Saturday, February 11, 2006

Berlinale day 2

I feel I've got a much better grasp of the Berlinale now. This morning I started the day with a documentary called "Wide Awake" which was actually the filmmaker's study of his own insomnia - it had premiered last month at Sundance, and had a feel similar to "Super Size Me." It was an appropriate subject matter because my jetlag kept me up the night before. I caught the director in the lobby afterward and chitchatted - yes, he still has insomnia, and no, he hadn't slept the night before. The film was well-done and I believe it may have been picked up by HBO, so it's worth catching when it airs.
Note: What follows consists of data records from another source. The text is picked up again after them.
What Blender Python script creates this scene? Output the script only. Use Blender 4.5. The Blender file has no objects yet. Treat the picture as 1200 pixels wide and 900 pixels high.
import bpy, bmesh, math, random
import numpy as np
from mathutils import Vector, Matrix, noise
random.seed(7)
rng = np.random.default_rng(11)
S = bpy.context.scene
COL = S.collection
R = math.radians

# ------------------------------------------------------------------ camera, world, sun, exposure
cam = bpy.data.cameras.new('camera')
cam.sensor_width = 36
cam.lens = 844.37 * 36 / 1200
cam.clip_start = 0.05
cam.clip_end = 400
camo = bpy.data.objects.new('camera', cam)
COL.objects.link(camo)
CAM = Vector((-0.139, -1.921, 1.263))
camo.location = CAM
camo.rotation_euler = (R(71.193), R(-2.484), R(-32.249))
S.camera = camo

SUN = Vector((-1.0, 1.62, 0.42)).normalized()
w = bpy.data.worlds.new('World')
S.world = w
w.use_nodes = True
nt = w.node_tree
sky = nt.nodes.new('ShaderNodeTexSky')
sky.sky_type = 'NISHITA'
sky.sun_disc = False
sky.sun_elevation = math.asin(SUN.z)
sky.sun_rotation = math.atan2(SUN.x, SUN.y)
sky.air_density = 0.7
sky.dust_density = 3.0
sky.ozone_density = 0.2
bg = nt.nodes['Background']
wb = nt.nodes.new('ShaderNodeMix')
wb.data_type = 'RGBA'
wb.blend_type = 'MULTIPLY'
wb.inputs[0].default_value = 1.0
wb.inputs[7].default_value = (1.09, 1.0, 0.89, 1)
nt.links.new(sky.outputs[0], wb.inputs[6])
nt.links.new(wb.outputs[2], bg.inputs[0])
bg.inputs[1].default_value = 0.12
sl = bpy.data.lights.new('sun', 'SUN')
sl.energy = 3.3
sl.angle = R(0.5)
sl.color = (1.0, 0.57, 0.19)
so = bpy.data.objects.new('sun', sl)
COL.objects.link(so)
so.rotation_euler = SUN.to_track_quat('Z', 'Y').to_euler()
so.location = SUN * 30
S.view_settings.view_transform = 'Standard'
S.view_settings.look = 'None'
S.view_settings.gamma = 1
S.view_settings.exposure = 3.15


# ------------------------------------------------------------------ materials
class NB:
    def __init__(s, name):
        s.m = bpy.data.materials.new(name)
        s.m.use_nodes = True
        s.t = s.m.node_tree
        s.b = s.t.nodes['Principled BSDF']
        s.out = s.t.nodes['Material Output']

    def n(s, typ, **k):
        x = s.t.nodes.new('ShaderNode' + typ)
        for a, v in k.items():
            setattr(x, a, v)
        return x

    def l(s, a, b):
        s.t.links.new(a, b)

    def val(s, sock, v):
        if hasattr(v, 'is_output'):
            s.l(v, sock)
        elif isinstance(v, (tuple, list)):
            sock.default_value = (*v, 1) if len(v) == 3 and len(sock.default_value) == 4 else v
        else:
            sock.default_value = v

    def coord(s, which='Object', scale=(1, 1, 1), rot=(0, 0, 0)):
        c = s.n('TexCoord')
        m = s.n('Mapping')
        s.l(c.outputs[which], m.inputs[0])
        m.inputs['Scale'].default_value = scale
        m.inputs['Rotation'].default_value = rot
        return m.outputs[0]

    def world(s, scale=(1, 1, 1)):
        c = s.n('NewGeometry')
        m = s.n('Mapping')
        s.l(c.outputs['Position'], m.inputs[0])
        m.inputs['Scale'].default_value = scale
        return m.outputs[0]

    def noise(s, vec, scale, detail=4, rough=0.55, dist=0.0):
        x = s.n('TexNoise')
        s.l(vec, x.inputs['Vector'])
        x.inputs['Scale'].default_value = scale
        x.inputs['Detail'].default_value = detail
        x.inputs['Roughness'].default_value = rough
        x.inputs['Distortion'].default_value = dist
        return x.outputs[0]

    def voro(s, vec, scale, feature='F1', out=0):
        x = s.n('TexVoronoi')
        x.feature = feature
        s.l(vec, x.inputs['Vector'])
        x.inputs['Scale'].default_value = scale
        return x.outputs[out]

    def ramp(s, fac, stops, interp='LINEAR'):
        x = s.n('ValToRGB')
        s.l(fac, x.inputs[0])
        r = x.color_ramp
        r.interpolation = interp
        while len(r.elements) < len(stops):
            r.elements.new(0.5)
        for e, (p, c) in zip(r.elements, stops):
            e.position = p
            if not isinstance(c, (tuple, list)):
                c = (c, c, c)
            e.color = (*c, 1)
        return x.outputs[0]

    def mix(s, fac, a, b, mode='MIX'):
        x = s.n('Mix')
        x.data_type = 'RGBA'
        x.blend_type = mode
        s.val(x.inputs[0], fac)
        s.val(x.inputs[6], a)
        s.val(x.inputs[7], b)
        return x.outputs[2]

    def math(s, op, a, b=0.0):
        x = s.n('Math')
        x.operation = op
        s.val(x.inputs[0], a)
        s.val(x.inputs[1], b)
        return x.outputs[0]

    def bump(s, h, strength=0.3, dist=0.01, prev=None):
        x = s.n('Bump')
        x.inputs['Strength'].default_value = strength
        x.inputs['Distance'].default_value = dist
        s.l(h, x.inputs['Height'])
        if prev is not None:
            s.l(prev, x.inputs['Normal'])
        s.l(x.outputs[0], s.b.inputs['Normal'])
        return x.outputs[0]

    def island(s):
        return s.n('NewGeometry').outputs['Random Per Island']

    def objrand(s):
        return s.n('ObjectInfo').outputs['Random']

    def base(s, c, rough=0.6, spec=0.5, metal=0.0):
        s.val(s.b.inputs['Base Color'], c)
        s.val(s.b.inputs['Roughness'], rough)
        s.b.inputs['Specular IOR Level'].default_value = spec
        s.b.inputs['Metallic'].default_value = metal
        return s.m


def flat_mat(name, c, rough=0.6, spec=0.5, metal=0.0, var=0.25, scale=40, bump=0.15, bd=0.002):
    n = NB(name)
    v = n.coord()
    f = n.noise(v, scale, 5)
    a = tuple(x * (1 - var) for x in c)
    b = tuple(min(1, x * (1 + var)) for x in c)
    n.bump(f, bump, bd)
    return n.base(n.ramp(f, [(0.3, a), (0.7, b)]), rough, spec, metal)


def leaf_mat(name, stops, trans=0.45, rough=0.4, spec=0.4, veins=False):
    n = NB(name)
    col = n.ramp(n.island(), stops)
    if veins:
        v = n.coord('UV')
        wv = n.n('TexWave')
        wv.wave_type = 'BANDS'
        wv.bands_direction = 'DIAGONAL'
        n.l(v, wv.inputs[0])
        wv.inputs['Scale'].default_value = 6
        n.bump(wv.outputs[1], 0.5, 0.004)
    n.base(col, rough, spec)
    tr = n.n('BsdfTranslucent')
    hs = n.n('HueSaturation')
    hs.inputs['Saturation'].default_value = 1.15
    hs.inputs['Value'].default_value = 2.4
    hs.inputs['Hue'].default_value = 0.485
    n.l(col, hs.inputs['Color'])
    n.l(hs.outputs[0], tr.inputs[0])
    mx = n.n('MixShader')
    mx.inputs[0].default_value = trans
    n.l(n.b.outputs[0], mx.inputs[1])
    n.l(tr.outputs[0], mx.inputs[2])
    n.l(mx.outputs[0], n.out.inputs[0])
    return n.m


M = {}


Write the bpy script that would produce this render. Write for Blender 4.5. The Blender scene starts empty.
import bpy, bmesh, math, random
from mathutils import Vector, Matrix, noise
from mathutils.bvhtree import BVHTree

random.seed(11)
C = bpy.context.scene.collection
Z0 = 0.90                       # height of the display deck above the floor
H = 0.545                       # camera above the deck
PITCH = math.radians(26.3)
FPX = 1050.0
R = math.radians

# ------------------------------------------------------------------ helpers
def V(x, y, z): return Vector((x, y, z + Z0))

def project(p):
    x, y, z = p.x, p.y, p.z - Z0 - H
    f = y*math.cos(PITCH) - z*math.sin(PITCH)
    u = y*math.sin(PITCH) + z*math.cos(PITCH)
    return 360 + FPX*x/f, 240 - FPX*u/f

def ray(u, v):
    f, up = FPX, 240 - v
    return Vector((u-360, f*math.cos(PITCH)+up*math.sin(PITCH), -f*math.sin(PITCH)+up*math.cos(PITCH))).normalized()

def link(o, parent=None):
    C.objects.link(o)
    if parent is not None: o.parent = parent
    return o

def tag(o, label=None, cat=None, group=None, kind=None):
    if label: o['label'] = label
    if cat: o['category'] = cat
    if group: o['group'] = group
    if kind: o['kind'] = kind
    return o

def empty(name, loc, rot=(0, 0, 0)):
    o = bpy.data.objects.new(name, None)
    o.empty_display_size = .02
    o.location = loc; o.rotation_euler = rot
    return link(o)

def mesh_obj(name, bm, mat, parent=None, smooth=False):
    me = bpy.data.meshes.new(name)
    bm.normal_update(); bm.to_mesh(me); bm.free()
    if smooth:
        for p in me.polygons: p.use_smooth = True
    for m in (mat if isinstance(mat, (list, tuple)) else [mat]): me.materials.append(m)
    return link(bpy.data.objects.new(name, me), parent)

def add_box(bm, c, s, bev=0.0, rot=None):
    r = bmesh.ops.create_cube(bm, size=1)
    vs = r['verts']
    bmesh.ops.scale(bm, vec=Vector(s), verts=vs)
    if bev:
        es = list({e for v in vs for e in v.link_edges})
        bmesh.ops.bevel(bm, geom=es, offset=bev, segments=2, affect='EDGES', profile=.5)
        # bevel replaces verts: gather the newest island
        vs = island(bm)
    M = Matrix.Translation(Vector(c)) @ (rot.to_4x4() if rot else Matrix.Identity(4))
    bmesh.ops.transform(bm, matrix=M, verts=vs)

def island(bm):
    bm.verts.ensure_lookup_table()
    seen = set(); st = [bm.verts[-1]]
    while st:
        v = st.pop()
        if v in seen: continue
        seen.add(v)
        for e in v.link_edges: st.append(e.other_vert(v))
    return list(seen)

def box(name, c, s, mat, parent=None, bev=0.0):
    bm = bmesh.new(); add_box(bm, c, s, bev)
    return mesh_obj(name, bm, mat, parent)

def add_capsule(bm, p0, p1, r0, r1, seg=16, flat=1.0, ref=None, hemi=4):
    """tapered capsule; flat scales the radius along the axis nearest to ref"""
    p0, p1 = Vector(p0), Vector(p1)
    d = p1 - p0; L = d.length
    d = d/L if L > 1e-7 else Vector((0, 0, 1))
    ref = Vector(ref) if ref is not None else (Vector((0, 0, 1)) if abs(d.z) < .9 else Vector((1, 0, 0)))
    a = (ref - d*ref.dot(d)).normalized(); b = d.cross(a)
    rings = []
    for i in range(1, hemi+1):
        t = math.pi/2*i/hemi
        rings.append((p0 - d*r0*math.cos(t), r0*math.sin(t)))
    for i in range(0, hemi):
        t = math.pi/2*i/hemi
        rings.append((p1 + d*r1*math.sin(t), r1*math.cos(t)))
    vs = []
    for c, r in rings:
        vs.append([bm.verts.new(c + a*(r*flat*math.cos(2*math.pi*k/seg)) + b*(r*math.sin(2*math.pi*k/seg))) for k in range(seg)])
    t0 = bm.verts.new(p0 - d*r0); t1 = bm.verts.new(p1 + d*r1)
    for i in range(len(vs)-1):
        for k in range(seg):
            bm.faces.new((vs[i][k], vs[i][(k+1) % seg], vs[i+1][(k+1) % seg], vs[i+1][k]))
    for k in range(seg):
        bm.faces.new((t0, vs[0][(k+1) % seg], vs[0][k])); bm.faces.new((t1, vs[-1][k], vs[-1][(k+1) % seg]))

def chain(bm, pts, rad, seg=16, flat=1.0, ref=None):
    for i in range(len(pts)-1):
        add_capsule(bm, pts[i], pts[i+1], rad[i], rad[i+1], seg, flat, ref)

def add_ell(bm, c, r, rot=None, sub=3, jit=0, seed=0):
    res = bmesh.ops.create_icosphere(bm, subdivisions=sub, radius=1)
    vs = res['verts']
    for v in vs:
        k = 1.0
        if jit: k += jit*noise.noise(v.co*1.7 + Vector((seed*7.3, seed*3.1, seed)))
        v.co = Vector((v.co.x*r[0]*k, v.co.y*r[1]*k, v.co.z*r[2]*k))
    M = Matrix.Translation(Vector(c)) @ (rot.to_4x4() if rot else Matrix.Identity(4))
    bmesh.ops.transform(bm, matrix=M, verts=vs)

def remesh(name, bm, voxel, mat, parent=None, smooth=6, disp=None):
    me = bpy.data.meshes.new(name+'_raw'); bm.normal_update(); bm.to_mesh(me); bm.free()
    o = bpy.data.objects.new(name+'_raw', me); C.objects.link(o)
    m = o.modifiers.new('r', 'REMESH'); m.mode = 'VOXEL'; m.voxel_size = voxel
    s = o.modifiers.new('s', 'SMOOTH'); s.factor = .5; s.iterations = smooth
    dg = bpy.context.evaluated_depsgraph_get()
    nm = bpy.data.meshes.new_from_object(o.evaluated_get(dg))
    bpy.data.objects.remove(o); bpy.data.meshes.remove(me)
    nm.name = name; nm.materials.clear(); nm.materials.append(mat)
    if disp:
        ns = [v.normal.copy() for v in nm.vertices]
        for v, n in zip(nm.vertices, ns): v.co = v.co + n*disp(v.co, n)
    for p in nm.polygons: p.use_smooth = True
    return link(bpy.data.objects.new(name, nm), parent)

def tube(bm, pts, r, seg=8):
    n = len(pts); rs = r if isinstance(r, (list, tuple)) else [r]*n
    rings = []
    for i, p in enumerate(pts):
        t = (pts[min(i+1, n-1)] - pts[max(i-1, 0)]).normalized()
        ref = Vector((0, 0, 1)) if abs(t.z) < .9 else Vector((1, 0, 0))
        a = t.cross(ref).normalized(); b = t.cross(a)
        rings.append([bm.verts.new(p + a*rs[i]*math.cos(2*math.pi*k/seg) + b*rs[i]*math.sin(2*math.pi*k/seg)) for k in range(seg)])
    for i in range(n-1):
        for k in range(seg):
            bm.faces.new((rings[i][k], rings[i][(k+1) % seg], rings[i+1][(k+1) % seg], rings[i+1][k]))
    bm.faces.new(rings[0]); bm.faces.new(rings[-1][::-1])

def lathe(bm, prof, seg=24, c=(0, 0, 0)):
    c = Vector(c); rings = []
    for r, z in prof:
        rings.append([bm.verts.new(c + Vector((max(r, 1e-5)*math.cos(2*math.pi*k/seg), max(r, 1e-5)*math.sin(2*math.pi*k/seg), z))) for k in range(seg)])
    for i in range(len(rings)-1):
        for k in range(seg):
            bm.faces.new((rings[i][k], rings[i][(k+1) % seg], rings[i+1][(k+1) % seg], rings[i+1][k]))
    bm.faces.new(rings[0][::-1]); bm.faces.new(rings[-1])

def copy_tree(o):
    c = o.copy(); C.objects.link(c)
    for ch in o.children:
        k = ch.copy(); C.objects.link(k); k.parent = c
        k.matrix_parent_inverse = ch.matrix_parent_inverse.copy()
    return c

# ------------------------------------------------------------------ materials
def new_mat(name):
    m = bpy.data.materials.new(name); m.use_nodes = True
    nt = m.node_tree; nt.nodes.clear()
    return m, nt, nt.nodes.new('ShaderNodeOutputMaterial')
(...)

Then I caught a German premiere, "Elementary Particles," which features the stars of one of my faves, "Run Lola Run." I wasn't that crazy about the movie - it was about the deviant sex lives of two brothers with mommy issues, overlaid with a bunch of overblown philosophical thoughts. But the German audience loved it, and the press treated its stars as reverently as U.S. media would fawn over Brad Pitt and Angelina Jolie. Directly after that press conference was another presser with Sir Ian McKellan, a.k.a. Gandalf from Lord of the Rings and Magneto from X-men, and, oh yeah, the guy nominated for the Oscar for Gods and Monsters. I felt badly for him because most of the media cleared out after the German movie stars left and it was a paltry crowd asking him questions, but he put on a charming show.

I had a few hours to kill so I tried unsuccessfully to fix a problem with my mobile phone - I've fried my charger on German voltage so I'm in danger of being out of touch during my upcoming days in Torino. Then I caught a quick meal at a uniquely German snack stand - all they served was potatoes, in various incarnations (I had a potato pancake with sour cream and applesauce).

Next I had my first interviews of the festival: with Janusz Kaminski, the cinematographer who has worked on Steven Spielberg's last 10 films (he won Oscars for Saving Private Ryan and Schindler's List), and with Charlotte Rampling, a Brit actress who's a familiar face despite not many big-name films (one of her most recent was "Swimming Pool," and she's going to be in the upcoming "Basic Instinct 2" opposite Sharon Stone - I hope that one doesn't suck too bad). Both interviews went well - at one point a publicist interrupted my conversation with Kaminski and asked if he wanted to wrap it up, and he said he wanted to continue the interview because he was enjoying it. Hoping those will turn into freelance pieces.

And I wrapped up the evening with my hosts Christina and Peter, who joined me to watch an Israeli documentary called "News from Home," which tracked the former owners and subsequent occupants of a house in Israel that was seized in 1948 from a Palestinian family - overall interesting but a flawed film because the director put his own agenda into it too heavily. My hosts then took me to a classic German beer garden for a late supper.

A note on the people I've encountered: though the Germans persist in describing themselves as unfriendly, my experience has generally been the opposite. A random guy in the airport gave me a free day pass for the subway after spotting me with a confused look on my face in front of the fare machine, and all strangers I've asked have been unfailingly helpful in giving me directions. But this morning I had an exception to the positive experience - a group of four or five people ranging from late teens to early 20s surrounded me as I was walking to the S-bahn (train) early this morning with my laptop hanging over my shoulder. I thought I overheard them calling me a "computer clown" so I ignored them and just kept walking. Christina clued me in that in fact they were saying they wanted to steal my computer - "computer klauen" - so it was a blessing I didn't understand them because they were most likely just trying to provoke a reaction. But they grew bored with me quickly, and Christina reminds me that Berlin is generally a safe city and street thefts are rare.